• Task instructions: Leave out all pictures. Return exactly the lines from the top of the material through the line containing "back_top = lambda a: np.interp(a, bta, btz)".

• Source records:
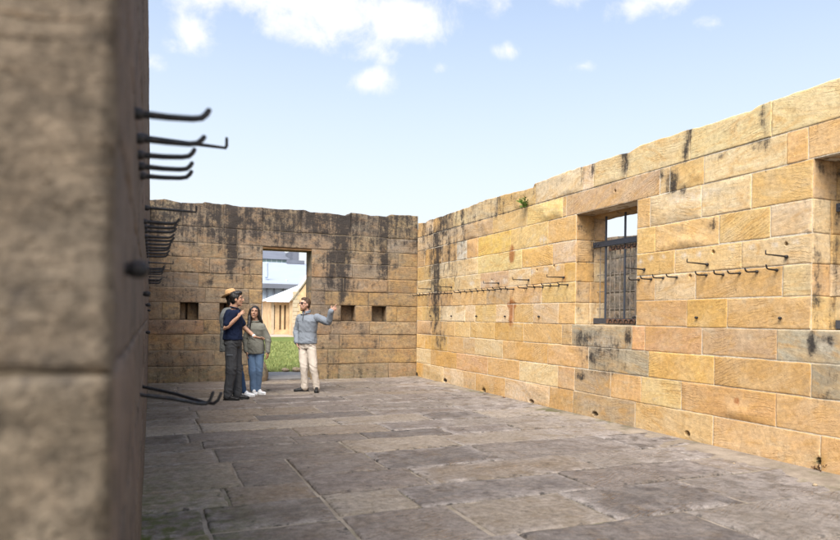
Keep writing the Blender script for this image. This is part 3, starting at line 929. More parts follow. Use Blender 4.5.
back_top = lambda a: np.interp(a, bta, btz)

def stb(px, wpx, py0, py1, s):
    a, zt = on_y(px, py0, BY); _, zb = on_y(px, py1, BY)
    return vstreak(a, abs(xb(px + wpx / 2) - xb(px - wpx / 2)), zb, zt, s)
def blb(px, py, rx, ry, s):
    a, z = on_y(px, py, BY); a2, _ = on_y(px + rx, py, BY); _, z2 = on_y(px, py - ry, BY)
    return blob(a, z, abs(a2 - a), abs(z2 - z), s)
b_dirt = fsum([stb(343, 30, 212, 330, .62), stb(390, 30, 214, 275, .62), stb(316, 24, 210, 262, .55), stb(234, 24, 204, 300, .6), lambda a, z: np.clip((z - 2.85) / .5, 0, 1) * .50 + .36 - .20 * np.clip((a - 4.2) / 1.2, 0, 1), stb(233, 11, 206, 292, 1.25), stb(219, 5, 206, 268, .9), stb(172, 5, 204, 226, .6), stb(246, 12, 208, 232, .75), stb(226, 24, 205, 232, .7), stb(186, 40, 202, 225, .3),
               stb(314, 9, 210, 246, 1.05), stb(330, 12, 212, 245, .7), stb(324, 30, 210, 245, .7), stb(344, 13, 214, 322, 1.15), stb(332, 14, 250, 300, .9), stb(384, 12, 216, 292, 1.0), stb(372, 8, 216, 285, .7), stb(398, 22, 216, 240, .9), stb(282, 40, 208, 228, .65), stb(300, 8, 210, 240, .8), blb(396, 266, 7, 4, .9), blb(322, 290, 12, 20, .7),
               blb(230, 350, 40, 10, .3), blb(345, 322, 14, 10, .6), blb(332, 337, 8, 8, .5), blb(200, 345, 30, 10, .3), blb(355, 370, 60, 8, .45), blb(190, 372, 60, 12, .5), blb(186, 286, 30, 8, .35), blb(400, 240, 8, 10, .5),
               stb(204, 50, 230, 330, .25)])
b_pale = fsum([blb(354, 265, 6, 10, .45), blb(362, 286, 8, 5, .5), blb(345, 232, 6, 10, .3), blb(375, 260, 3, 20, .5), blb(396, 248, 10, 6, .4)])
b_rust = fsum([blb(170, 341, 16, 6, .45), blb(350, 277, 20, 6, .3), blb(395, 285, 15, 30, .2)])
b_moss = fsum([lambda a, z: np.clip(1 - z / .5, 0, 1) * .35 * (a < 6), blb(345, 352, 30, 10, .3)])
b_fields = {'dirt': b_dirt, 'pale': b_pale, 'rust': b_rust, 'moss': b_moss}
GOLD = (.46, .29, .10); BRN = (.38, .22, .10); GR = (.26, .20, .14)
tb = [(3, 176, (.36, .20, .11)), (2, 165, (.40, .24, .10)), (1, 200, (.26, .19, .12)), (0, 160, (.22, .17, .10)), (0, 220, (.22, .17, .10)), (7, 190, (.36, .25, .14)), (8, 172, (.33, .23, .14)), (8, 203, (.36, .25, .13)), (9, 215, (.36, .25, .14)), (7, 227, (.36, .25, .15)),
      (5, 350, GOLD), (5, 390, GOLD), (4, 364, (.48, .30, .12)), (4, 392, (.50, .32, .11)), (4, 404, (.50, .32, .11)), (3, 350, (.42, .29, .17)), (3, 390, (.50, .36, .19)), (2, 330, (.40, .28, .15)), (2, 360, (.48, .30, .13)), (2, 400, (.50, .33, .14)), (1, 340, (.44, .30, .14)), (1, 390, (.52, .33, .12)), (0, 360, (.40, .30, .17)), (0, 400, (.46, .30, .16)), (6, 365, GOLD), (6, 400, (.50, .31, .11)), (6, 360, (.44, .28, .14)), (7, 400, (.46, .30, .13)), (7, 330, BRN), (7, 360, (.36, .27, .17)), (8, 358, (.40, .29, .15)), (8, 400, (.46, .31, .13)), (9, 360, (.40, .29, .14)), (10, 400, (.42, .31, .14)), (10, 165, (.38, .29, .16)), (9, 400, (.36, .29, .2))]
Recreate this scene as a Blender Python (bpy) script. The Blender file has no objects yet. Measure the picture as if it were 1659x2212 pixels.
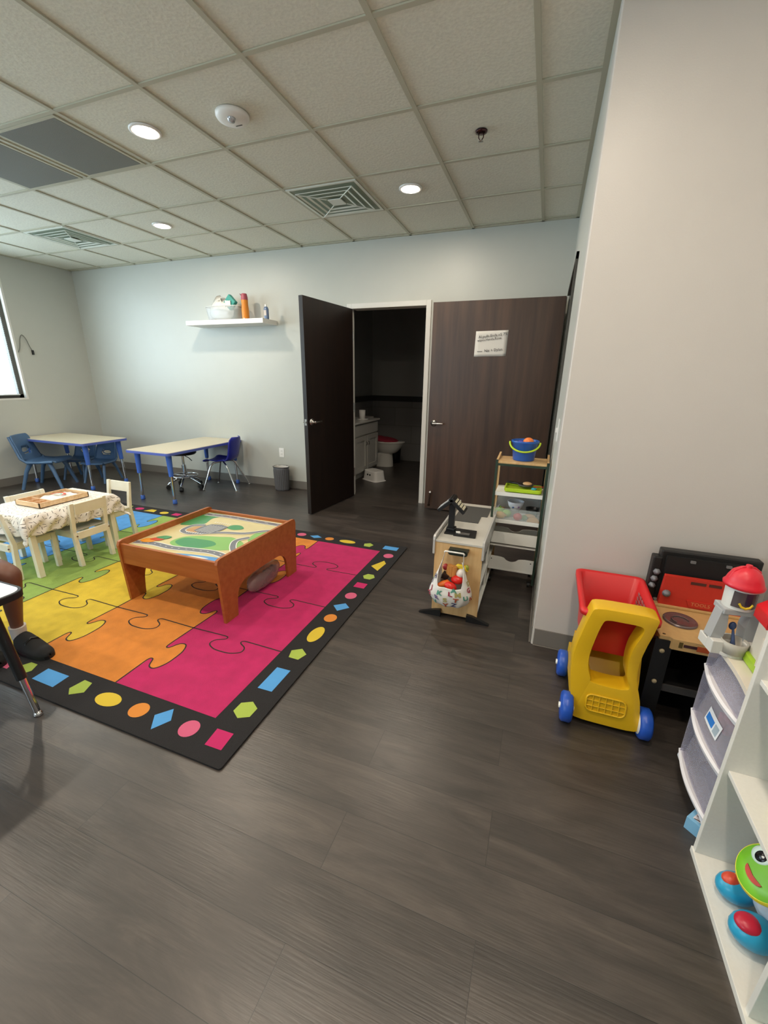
import bpy, math, random
from math import sin, cos, pi, radians
from mathutils import Vector, Matrix, noise
random.seed(7)
SC = bpy.context.scene
COL = SC.collection

# ------------------------------------------------------------------ camera
cam_d = bpy.data.cameras.new('camera'); cam = bpy.data.objects.new('camera', cam_d); COL.objects.link(cam)
yaw, pitch, roll = 0.3567, 0.3123, 0.0142
fw = Vector((-sin(yaw)*cos(pitch), cos(yaw)*cos(pitch), -sin(pitch)))
rt = Vector((cos(yaw), sin(yaw), 0)); up = rt.cross(fw)
r2 = cos(roll)*rt + sin(roll)*up; u2 = -sin(roll)*rt + cos(roll)*up
m = Matrix((r2, u2, -fw)).transposed().to_4x4(); m.translation = Vector((0, 0, 1.37))
cam.matrix_world = m
cam_d.sensor_fit = 'VERTICAL'; cam_d.sensor_height = 36.0; cam_d.lens = 893.8/2212*36.0
cam_d.clip_start = 0.02
SC.camera = cam

# ------------------------------------------------------------------ world, exposure
SC.view_settings.view_transform = 'Standard'; SC.view_settings.look = 'None'
SC.view_settings.gamma = 1.0; SC.view_settings.use_curve_mapping = False
SC.view_settings.exposure = -0.44
W = bpy.data.worlds.new('sky'); SC.world = W; W.use_nodes = True
bg = W.node_tree.nodes['Background']; bg.inputs[0].default_value = (0.80, 0.90, 1.0, 1); bg.inputs[1].default_value = 6.0

CEIL = 2.705
def area(name, loc, rot, sx, sy, power, color, shape='RECTANGLE', parent=None, spread=None):
    d = bpy.data.lights.new(name, 'AREA'); d.shape = shape; d.size = sx; d.size_y = sy
    d.energy = power; d.color = color
    if spread: d.spread = spread
    o = bpy.data.objects.new(name, d); COL.objects.link(o); o.location = loc; o.rotation_euler = rot
    if parent: o.parent = parent
    return o
DAY = (0.70, 0.86, 1.0)
# daylight outside the two windows of the left wall and the glazing behind the camera
area('daylight', (-6.52, 2.62, 1.85), (0, -pi/2, 0), 1.6, 1.9, 120, DAY)
area('daylight', (-6.52, 0.68, 1.85), (0, -pi/2, 0), 1.6, 1.9, 120, DAY)
area('daylight', (-3.6, -3.25, 1.85), (pi/2, 0, 0), 3.0, 1.6, 60, DAY)
CAN_POWER = 20.0
CAN_COL = (1.0, 0.86, 0.70)

# ------------------------------------------------------------------ materials
def lin(c): return c/12.92 if c <= 0.04045 else ((c+0.055)/1.055)**2.4
def rgb(h):
    h = h.lstrip('#'); return tuple(lin(int(h[i:i+2], 16)/255) for i in (0, 2, 4)) + (1,)
MATS = {}
def mat(name, col='#808080', rough=0.5, metal=0.0, bump=0.0, bscale=200, trans=0.0, alpha=1.0, emit=0, spec=0.5, vary=0.0, vscale=6, coat=0, stretch=None):
    if name in MATS: return MATS[name]
    M = bpy.data.materials.new(name); M.use_nodes = True; nt = M.node_tree; N = nt.nodes; L = nt.links
    b = N['Principled BSDF']; c = rgb(col)
    b.inputs['Base Color'].default_value = c; b.inputs['Roughness'].default_value = rough
    b.inputs['Metallic'].default_value = metal; b.inputs['Specular IOR Level'].default_value = spec
    if coat: b.inputs['Coat Weight'].default_value = coat; b.inputs['Coat Roughness'].default_value = 0.1
    if trans: b.inputs['Transmission Weight'].default_value = trans; b.inputs['IOR'].default_value = 1.2
    if alpha < 1: b.inputs['Alpha'].default_value = alpha
    if emit: b.inputs['Emission Color'].default_value = c; b.inputs['Emission Strength'].default_value = emit
    tc = N.new('ShaderNodeTexCoord')
    n = N.new('ShaderNodeTexNoise'); n.inputs['Scale'].default_value = vscale; n.inputs['Detail'].default_value = 4
    src = tc.outputs['Object']
    if stretch:
        mp = N.new('ShaderNodeMapping'); mp.inputs['Scale'].default_value = stretch; L.new(src, mp.inputs[0]); src = mp.outputs[0]
    L.new(src, n.inputs['Vector'])
    if vary:
        mr = N.new('ShaderNodeMapRange'); mr.inputs['From Min'].default_value = .3; mr.inputs['From Max'].default_value = .7
        mr.inputs['To Min'].default_value = 1-vary; mr.inputs['To Max'].default_value = 1+vary
        L.new(n.outputs['Fac'], mr.inputs['Value'])
        hv = N.new('ShaderNodeHueSaturation'); hv.inputs['Color'].default_value = c; L.new(mr.outputs[0], hv.inputs['Value'])
        L.new(hv.outputs[0], b.inputs['Base Color'])
    if bump:
        n2 = N.new('ShaderNodeTexNoise'); n2.inputs['Scale'].default_value = bscale; n2.inputs['Detail'].default_value = 3
        L.new(tc.outputs['Object'], n2.inputs['Vector'])
        bp = N.new('ShaderNodeBump'); bp.inputs['Strength'].default_value = bump; bp.inputs['Distance'].default_value = 0.002
        L.new(n2.outputs['Fac'], bp.inputs['Height']); L.new(bp.outputs[0], b.inputs['Normal'])
    MATS[name] = M; return M

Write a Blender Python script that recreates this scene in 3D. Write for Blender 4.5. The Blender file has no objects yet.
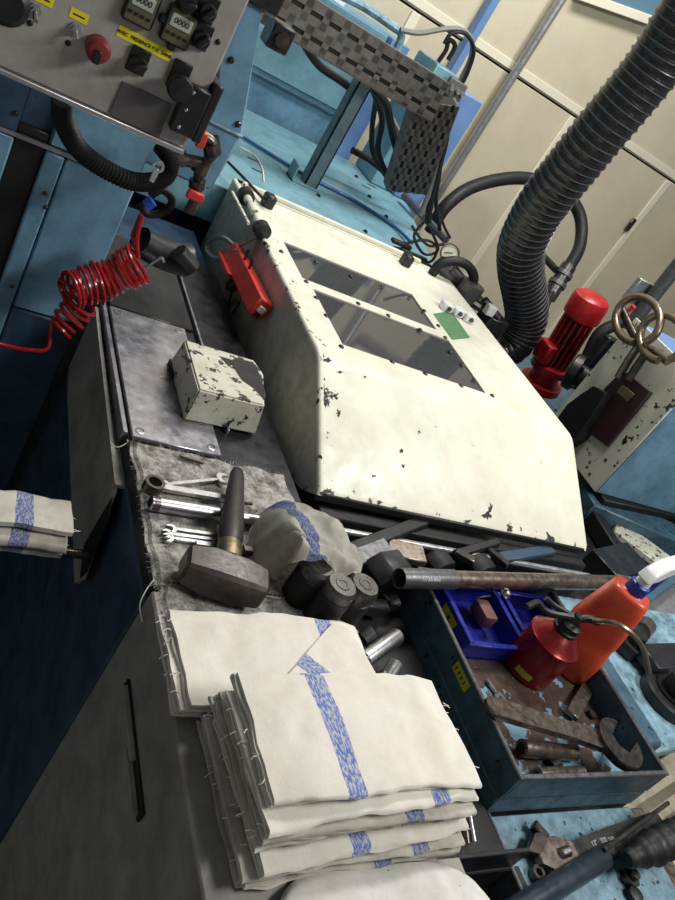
import bpy, bmesh, math, random
from mathutils import Vector as V, Matrix, noise
import numpy as np
R = math.radians; PI = math.pi
S = bpy.context.scene
random.seed(7)

# ------------------------------------------------------------------ camera, world, lights, exposure
CAM = V((0, 0, 1.65)); FPX = 781.1
YAW, PITCH, ROLL = R(37.89), R(28.35), R(-34.36)
_f0 = V((math.sin(YAW), math.cos(YAW), 0)); _r0 = V((math.cos(YAW), -math.sin(YAW), 0)); _u0 = V((0, 0, 1))
FW = _f0 * math.cos(PITCH) - _u0 * math.sin(PITCH); _u1 = _f0 * math.sin(PITCH) + _u0 * math.cos(PITCH)
RT = _r0 * math.cos(ROLL) - _u1 * math.sin(ROLL); UP = _r0 * math.sin(ROLL) + _u1 * math.cos(ROLL)
cd = bpy.data.cameras.new('camera'); cam = bpy.data.objects.new('camera', cd); S.collection.objects.link(cam)
cam.matrix_world = Matrix(((RT.x, UP.x, -FW.x, 0), (RT.y, UP.y, -FW.y, 0), (RT.z, UP.z, -FW.z, 1.65), (0, 0, 0, 1)))
cd.sensor_fit = 'VERTICAL'; cd.sensor_height = 24; cd.lens = FPX / 900 * 24; cd.clip_start = .02
S.camera = cam

w = bpy.data.worlds.new('workshop_ambient'); S.world = w; w.use_nodes = True
w.node_tree.nodes['Background'].inputs[0].default_value = (.93, .97, 1, 1)
w.node_tree.nodes['Background'].inputs[1].default_value = .13

def area(name, loc, target, sx, sy, power, col=(1, .98, .94)):
    l = bpy.data.lights.new(name, 'AREA'); l.shape = 'RECTANGLE'; l.size = sx; l.size_y = sy; l.energy = power; l.color = col
    o = bpy.data.objects.new(name, l); S.collection.objects.link(o); o.location = loc
    o.rotation_euler = (V(target) - V(loc)).to_track_quat('-Z', 'Y').to_euler(); return o
area('ceiling_tube_front', (1.95, -.05, 2.9), (.95, .9, 1), 1.2, .3, 37)
area('rear_fill_light', (1.5, 1.9, 3.1), (1.4, 2.2, 1), 1.6, .4, 46)  # added fill lamp that brightens the deck and back wall
S.view_settings.view_transform = 'Standard'; S.view_settings.look = 'None'; S.view_settings.gamma = 1
S.view_settings.use_curve_mapping = False; S.view_settings.exposure = .3

# ------------------------------------------------------------------ helpers
def at(px, py, x=None, y=None, z=None):
    """the world point seen at photo pixel (px, py) on the plane x=, y= or z="""
    d = FW + RT * ((px - 337.5) / FPX) - UP * ((py - 450) / FPX)
    k = (x - CAM.x) / d.x if x is not None else (y - CAM.y) / d.y if y is not None else (z - CAM.z) / d.z
    return CAM + d * k

def put(o):
    S.collection.objects.link(o); return o
def tag(o, label=None, cat=None, group=None, kind=None):
    if label: o['label'] = label
    if cat: o['category'] = cat
    if group: o['group'] = group
    if kind: o['kind'] = kind
    return o
def thing(name, loc, label, cat, rz=0, group=None, mat4=None):
    o = put(bpy.data.objects.new(name, None)); o.empty_display_size = .05
    if mat4 is not None: o.matrix_basis = mat4
    else: o.location = loc; o.rotation_euler = (0, 0, rz)
    return tag(o, label, cat, group)
def root_mat(o):
    m = Matrix()
    while o is not None:
        m = o.matrix_basis @ m; o = o.parent
    return m
def obj(name, bm, mat, parent=None, label=None, kind=None, local=False, smooth=True, ang=38):
    """one mesh object; shapes are authored in world space unless local"""
    bmesh.ops.recalc_face_normals(bm, faces=bm.faces)
    if parent is not None and not local: bm.transform(root_mat(parent).inverted())
    me = bpy.data.meshes.new(name); bm.to_mesh(me); bm.free()
    if smooth:
        me.polygons.foreach_set('use_smooth', [True] * len(me.polygons)); me.set_sharp_from_angle(angle=R(ang))
    for m in (mat if isinstance(mat, (list, tuple)) else [mat]): me.materials.append(m)
    o = put(bpy.data.objects.new(name, me)); o.parent = parent
    if label: o['label'] = label
    if kind: o['kind'] = kind
    return o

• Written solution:
Keep writing the Blender script for this image. This is part 3, starting at line 929. More parts follow. Use Blender 4.5.
back_top = lambda a: np.interp(a, bta, btz)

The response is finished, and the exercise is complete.